Capital of the département of Pyrénées-Orientales, Perpignan is situated so close to Spain and its history is so interlinked with that of Spain and Catalan that the overt Spanish influences in town should come as no surprise. In fact, many of the inhabitants are descended from Spaniards who fled here during the Civil War. From 1278 to 1344, Perpignan (or Perpinyà in Catalan) was capital of Majorca, a kingdom that reached from the Balearic Islands to Montpellier.

Map of Perpignan

Perpignan airport information - http://www.perpignan.cci.fr/

Most of Perpignan's historical significance derives from the period of when the Majorcan kings held court here. Today it is the third largest Catalan city after Barcelona and Lleida.

Perpignan is a good base for discovering the Cote Vermeille to the southeast, the Pyrenees to the west, and the Cathar castles to the north. It may not be the most beautiful town in France, but it is certainly well placed on the main lines of communication and Mediterranean coast.

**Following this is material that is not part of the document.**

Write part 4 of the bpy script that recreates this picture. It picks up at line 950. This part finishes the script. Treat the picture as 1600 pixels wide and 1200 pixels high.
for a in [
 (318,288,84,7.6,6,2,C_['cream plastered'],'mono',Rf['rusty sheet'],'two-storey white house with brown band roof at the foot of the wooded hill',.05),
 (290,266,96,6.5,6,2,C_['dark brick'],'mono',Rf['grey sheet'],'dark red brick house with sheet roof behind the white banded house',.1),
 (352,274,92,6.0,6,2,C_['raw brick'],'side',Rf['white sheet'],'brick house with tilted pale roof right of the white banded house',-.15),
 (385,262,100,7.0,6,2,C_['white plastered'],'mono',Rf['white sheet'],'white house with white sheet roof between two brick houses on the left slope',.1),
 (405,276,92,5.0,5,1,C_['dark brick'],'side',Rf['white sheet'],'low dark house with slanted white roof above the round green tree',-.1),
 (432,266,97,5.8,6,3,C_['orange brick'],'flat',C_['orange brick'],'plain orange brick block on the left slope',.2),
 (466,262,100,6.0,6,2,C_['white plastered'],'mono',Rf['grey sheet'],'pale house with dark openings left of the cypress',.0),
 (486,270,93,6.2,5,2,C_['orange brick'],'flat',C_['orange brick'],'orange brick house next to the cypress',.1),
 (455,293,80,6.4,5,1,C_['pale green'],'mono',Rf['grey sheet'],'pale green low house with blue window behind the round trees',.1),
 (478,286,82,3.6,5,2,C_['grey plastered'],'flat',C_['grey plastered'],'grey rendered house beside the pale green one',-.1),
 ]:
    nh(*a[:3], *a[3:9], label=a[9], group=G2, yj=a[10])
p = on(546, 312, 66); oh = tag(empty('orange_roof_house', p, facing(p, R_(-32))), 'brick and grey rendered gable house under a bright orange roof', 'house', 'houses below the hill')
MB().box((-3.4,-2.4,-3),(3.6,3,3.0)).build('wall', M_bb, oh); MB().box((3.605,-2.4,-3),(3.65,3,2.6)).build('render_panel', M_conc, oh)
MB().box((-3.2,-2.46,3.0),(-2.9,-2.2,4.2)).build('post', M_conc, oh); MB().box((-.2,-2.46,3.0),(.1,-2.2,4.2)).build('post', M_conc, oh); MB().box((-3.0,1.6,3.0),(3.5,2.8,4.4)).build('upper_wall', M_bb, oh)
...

The main squares are place de Verdun and place de la Loge. What is now a fast-food joint was in fact the Gothic La Loge de Mer, a stock exchange and maritime court constructed during the 14th century and renovated in the Renaissance. Le Castillet just up the rue Louis-Blanc is a 14th-century gateway on place de Verdun and is all that remains of the old fortified town walls. Inside, the Casa Pairal museum (€4) has an interesting collection of Catalan folk cultural objects, including a 17th-century kitchen. There is a good view of the town from the roof, and on a clear day you can see the last Cathar stronghold, Chateau de Quéribus, which held out until 1255.

To the old city's south is the Palais des Rois de Majorque (€3), built in 1276 when the kingdom of Majorque was brand new. It is now surrounded by Vauban's citadel walls, but was originally enclosed by olive and fig trees and a hunting reserve. The architecture is influenced by Spanish and Moorish styles, with details that some northern chateaux don't manage to capture with the same grace.

In between the Palais des Rois de Majorque and La Loge de Mer is the Cathédrale St-Jean, squashed into place Gambetta and built from 1324 to 1509 using brick and river stones. The Catalan altarpieces inside and 14th-century Rhenish crucifix are of particular note.